Plus, if I’m a representative sample of the entire population – which I suspect I am – sleep is all anyone ever thinks about. It might be because I’m not getting enough of it at the moment, but even when I’m not sleeping these days, I’m thinking about sleeping. I’m thinking about sleeping right now, in fact. I’m thinking of how soft my mattress is, and how gently my pillow cradles my head, and how nice it would be to feel my eyelids getting heavier as I softly drift off into a beautiful world of molten slumber. Isn’t everyone doing this? Isn’t this the dream for everyone?

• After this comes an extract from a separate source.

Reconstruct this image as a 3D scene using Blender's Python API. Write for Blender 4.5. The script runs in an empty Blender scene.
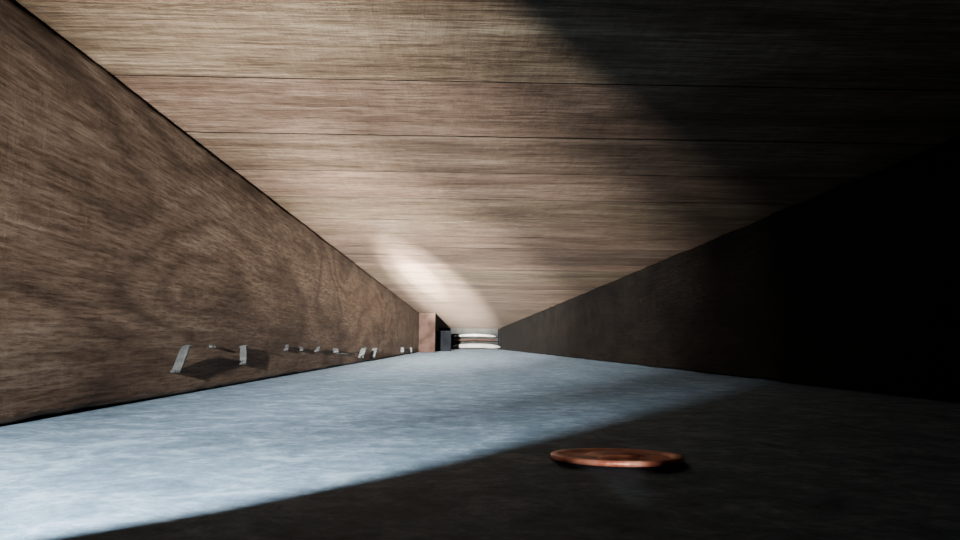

Sure, we live in a 24-hour global marketplace that prizes relentless productivity at all costs, but what is the worst that would happen if we all just sacked everything off and went to bed? All of us, just for half an hour, because our lives depend on it? My guess is that everything would be fine, and we would all be better for it. Not that you would do it, anyway. I told you to go to sleep four minutes ago and you’re still here. Weirdo.